Requer grande atenção dos gaúchos e de seus representantes políticos a bomba-relógio do endividamento dos agricultores e de empresas da cadeia do agronegócio em virtude de uma sequência insólita de anos com adversidades climáticas. A safra de verão 2024/2025 no Estado será a quinta, em um intervalo de seis anos, afetada por estiagens de diferentes magnitudes. No último ciclo, a falta de chuva não chegou à gravidade das anteriores, mas a enchente de maio se encarregou de espalhar ainda mais prejuízos pela destruição de um grande número de propriedades nas regiões mais atingidas. Se soma a esse quadro de catástrofes a conjuntura formada pela queda dos preços de commodities como a soja, a partir do pico das cotações em meados de 2022, pela alta de custos de produção e, agora, pelo juro extorsivo.
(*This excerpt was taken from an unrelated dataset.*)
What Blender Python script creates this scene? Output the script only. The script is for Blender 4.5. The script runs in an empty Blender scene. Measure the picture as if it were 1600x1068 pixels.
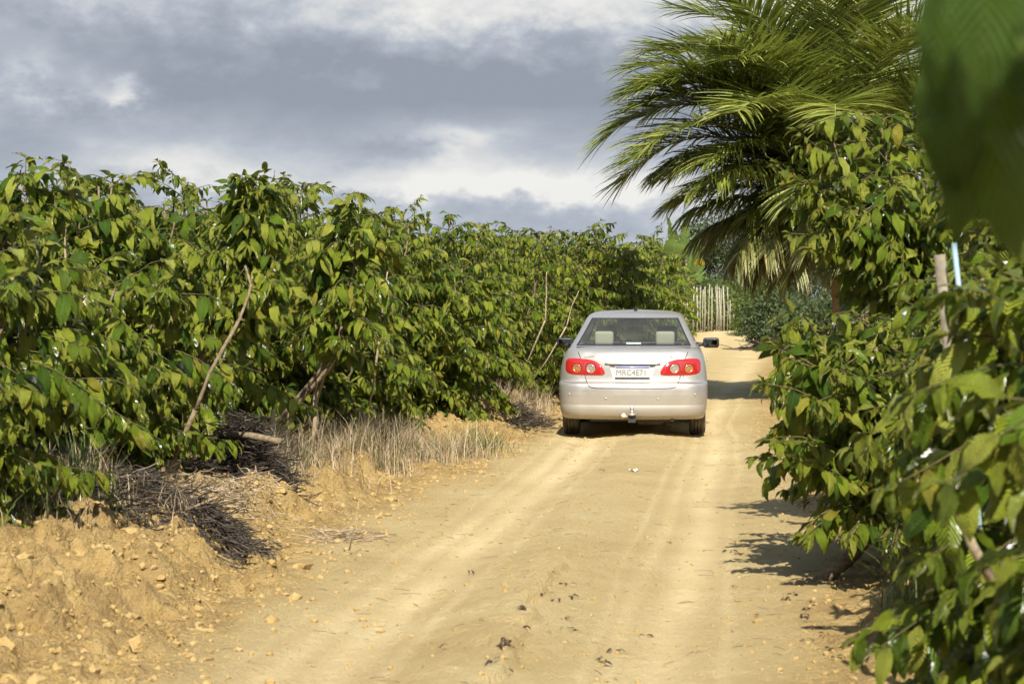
import bpy, bmesh, math, random, bisect
import numpy as np
from mathutils import Vector, Matrix
R = math.radians
S = bpy.context.scene
C = bpy.context.scene.collection

# ------------------------------------------------------------------ camera, light, sky
FPX = 3333.0                                   # focal length in pixels of the 1600 px wide photograph
CAMH = 1.6
cd = bpy.data.cameras.new("camera"); cam = bpy.data.objects.new("camera", cd); C.objects.link(cam)
cd.sensor_width = 36.0; cd.lens = FPX/1600*36.0
cam.location = (0, 0, CAMH); cam.rotation_euler = (R(90-1.19), 0, 0)
cd.clip_start = 0.05; cd.clip_end = 6000
cd.dof.use_dof = True; cd.dof.focus_distance = 23.5; cd.dof.aperture_fstop = 6.3
S.camera = cam
S.view_settings.view_transform = 'Standard'; S.view_settings.look = 'None'
S.view_settings.gamma = 1.0; S.view_settings.use_curve_mapping = False
EXPO = 0.78
S.view_settings.exposure = EXPO
S.cycles.use_denoising = True
S.cycles.max_bounces = 7; S.cycles.diffuse_bounces = 3; S.cycles.glossy_bounces = 3
S.cycles.transmission_bounces = 5; S.cycles.transparent_max_bounces = 6
S.cycles.sample_clamp_indirect = 6

SUN_EL, SUN_AZ = R(45), R(180-2)              # azimuth measured clockwise from +Y (the view direction)
sdir = Vector((math.sin(SUN_AZ)*math.cos(SUN_EL), math.cos(SUN_AZ)*math.cos(SUN_EL), math.sin(SUN_EL)))
sl = bpy.data.lights.new("sun", 'SUN'); so = bpy.data.objects.new("sun", sl); C.objects.link(so)
sl.energy = 4.9; sl.angle = R(0.53); sl.color = (1.0, 0.945, 0.85)
so.rotation_euler = (-sdir).to_track_quat('-Z', 'Y').to_euler(); so.location = (8, -8, 20)

W = bpy.data.worlds.new("World"); S.world = W; W.use_nodes = True
def world():
    nt = W.node_tree; nt.nodes.clear(); L = nt.links
    def N(t, **k):
        n = nt.nodes.new(t)
        for a, b in k.items(): setattr(n, a, b)
        return n
    def M(op, a, b=None, c=None):
        n = N('ShaderNodeMath', operation=op)
        for i, v in enumerate((a, b, c)):
            if v is None: continue
            if isinstance(v, (int, float)): n.inputs[i].default_value = v
            else: L.new(v, n.inputs[i])
        return n.outputs[0]
    tc = N('ShaderNodeTexCoord'); sp = N('ShaderNodeSeparateXYZ'); L.new(tc.outputs['Generated'], sp.inputs[0])
    az = M('ARCTAN2', sp.outputs[0], sp.outputs[1]); el = M('ARCSINE', sp.outputs[2])
    def noise(sx, sy, det, rough, off, dist=0.0):
        cb = N('ShaderNodeCombineXYZ'); L.new(M('MULTIPLY', az, sx), cb.inputs[0]); L.new(M('MULTIPLY', el, sy), cb.inputs[1]); cb.inputs[2].default_value = off
        n = N('ShaderNodeTexNoise'); n.inputs['Scale'].default_value = 1; n.inputs['Detail'].default_value = det
        n.inputs['Roughness'].default_value = rough; n.inputs['Distortion'].default_value = dist
        L.new(cb.outputs[0], n.inputs['Vector']); return n.outputs[0]
    nb = noise(10, 21, 8, .58, 3.1, .3); nf = noise(38, 60, 9, .60, 7.7, .1); nw = noise(20, 44, 5, .5, 1.3)
    # the cloud edges wander: warp the direction used for the big cloud masses
    azw = M('ADD', az, M('MULTIPLY', M('SUBTRACT', nw, .5), .10)); elw = M('ADD', el, M('MULTIPLY', M('SUBTRACT', nf, .5), .034))
    def blob(x, y, rx, ry, k):
        a = M('DIVIDE', M('SUBTRACT', azw, (x-800)/FPX), rx/FPX); b = M('DIVIDE', M('SUBTRACT', elw, (465-y)/FPX), ry/FPX)
        d = M('ADD', M('MULTIPLY', a, a), M('MULTIPLY', b, b))
        return M('MULTIPLY', M('EXPONENT', M('MULTIPLY', d, -1.0)), k)
    tot = M('MULTIPLY', M('SUBTRACT', nb, .5), 1.15)
    tot = M('ADD', tot, M('MULTIPLY', M('SUBTRACT', nf, .5), .75))
    for b in [(820,0,420,52,.36),(1150,0,500,60,.18),(150,-20,300,50,.10),(200,150,85,26,.75),(55,125,60,45,.35),(480,140,520,50,-.34),(900,140,430,50,-.30),(30,215,160,45,-.22),
              (700,225,110,30,.40),(270,265,200,34,.42),(790,280,260,28,.40),(600,240,90,24,-.30),(640,300,230,16,.25),(950,300,200,30,.35),(300,72,260,26,-.12)]:
        tot = M('ADD', tot, blob(*b))
    ramp = N('ShaderNodeValToRGB'); L.new(M('ADD', tot, .42), ramp.inputs[0])
    e = ramp.color_ramp; k = 1/2**EXPO
    cols = [(0.0,(.31,.345,.415)),(.25,(.37,.41,.48)),(.45,(.455,.495,.565)),(.60,(.57,.605,.65)),(.74,(.70,.71,.715)),(1.0,(.90,.89,.86))]
    e.elements[0].position = 0; e.elements[1].position = 1
    while len(e.elements) < len(cols): e.elements.new(.5)
    for q, (p, c) in zip(e.elements, cols): q.position = p; q.color = (c[0]*k, c[1]*k, c[2]*k, 1)
    # near the horizon the clouds thin into pale blue air
    hz = N('ShaderNodeMix', data_type='RGBA'); L.new(M('MULTIPLY', M('EXPONENT', M('MULTIPLY', M('MAXIMUM', el, 0.0), -45.0)), .6), hz.inputs[0])
    L.new(ramp.outputs[0], hz.inputs[6]); hz.inputs[7].default_value = (.42*k, .50*k, .61*k, 1)
    sky = N('ShaderNodeTexSky', sky_type='NISHITA'); sky.sun_disc = False; sky.sun_elevation = SUN_EL; sky.sun_rotation = SUN_AZ
    bs = N('ShaderNodeBackground'); L.new(sky.outputs[0], bs.inputs[0]); bs.inputs[1].default_value = .10
    bc = N('ShaderNodeBackground'); L.new(hz.outputs[2], bc.inputs[0]); bc.inputs[1].default_value = 1.0
    # cover: overcast low down, broken higher up
    hi = noise(2.2, 3.5, 6, .55, 11.0)
    cover = M('MULTIPLY', M('SUBTRACT', hi, .50), 6.0)
    lowm = M('SUBTRACT', 1.0, M('MULTIPLY', M('SUBTRACT', el, .18), 5.0))
    f = N('ShaderNodeClamp'); L.new(M('MAXIMUM', cover, lowm), f.inputs[0])
    mx = N('ShaderNodeMixShader'); L.new(f.outputs[0], mx.inputs[0]); L.new(bs.outputs[0], mx.inputs[1]); L.new(bc.outputs[0], mx.inputs[2])
    o = N('ShaderNodeOutputWorld'); L.new(mx.outputs[0], o.inputs[0])
world()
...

O resultado dessa sucessão de frustrações de safras pode ser uma crise social de grandes proporções no interior gaúcho
Submerge em crise qualquer atividade econômica que em seis anos acabe por gerar em cinco deles uma renda aquém ou muito abaixo da estimada, após elevados gastos com a formação de lavouras e investimentos. Ao contrário do Brasil central das grandes extensões de terra, a agricultura no Rio Grande do Sul é exercida principalmente em médias e pequenas propriedades, muitas delas familiares.
O resultado dessa sucessão de frustrações de safras pode ser uma crise social de grandes proporções no interior gaúcho pelo acúmulo de dívidas que, ano a ano, acabam por não ser honradas. É uma bola de neve que se avoluma não por qualquer incompetência ou índole má pagadora, mas pela pura e simples inexistência de faturamento suficiente para cumprir os compromissos. A falta de renda no campo se reflete nos negócios urbanos das regiões agrícolas, propagando dificuldades para o comércio, o setor de serviços e a indústria.
Conforme a Federação da Agricultura do Estado (Farsul), entre 2020 e 2024 o prejuízo dos agricultores soma R$ 117,8 bilhões. Isso só da porteira para dentro. Considerando-se toda a cadeia do agronegócio e os tributos que deixaram de ser recolhidos, a cifra sobe para R$ 319,1 bilhões. Dados compilados pela consultoria RGF&Associados indicam que, apenas no quarto trimestre de 2024, pediram recuperação judicial 50 companhias ligadas ao setor no Estado, alta de mais de 500% em um ano. Na média brasileira, o crescimento foi de 40%. A maior parte das empresas em apuros é ligada à soja.
Teve início, nas últimas semanas, um movimento para apresentar um projeto de lei para a securitização das dívidas acumuladas de produtores, cooperativas e agroindústrias afetadas por eventos climáticos. É algo semelhante ao que foi obtido 1995. O PL foi protocolado pelo senador Luis Carlos Heinze (Progressistas). Propõe a unificação dos passivos de cada pessoa física ou jurídica, com prazo de 20 anos para quitação, três anos de carência e juro de 1% a 3% ao ano. As dívidas seriam convertidas em títulos lastreados pelo Tesouro Nacional até o teto de R$ 60 bilhões. Trata-se de uma iniciativa ousada, mas complexa e de intrincada viabilização política. O fato é que dificuldades extraordinárias também exigem soluções excepcionais. A omissão, ao contrário, pode levar à ruína milhares de produtores de alimentos. Ao mesmo tempo, segue sem resposta adequada o que será feito para, no futuro, o Rio Grande do Sul sofrer menos com as recorrentes estiagens.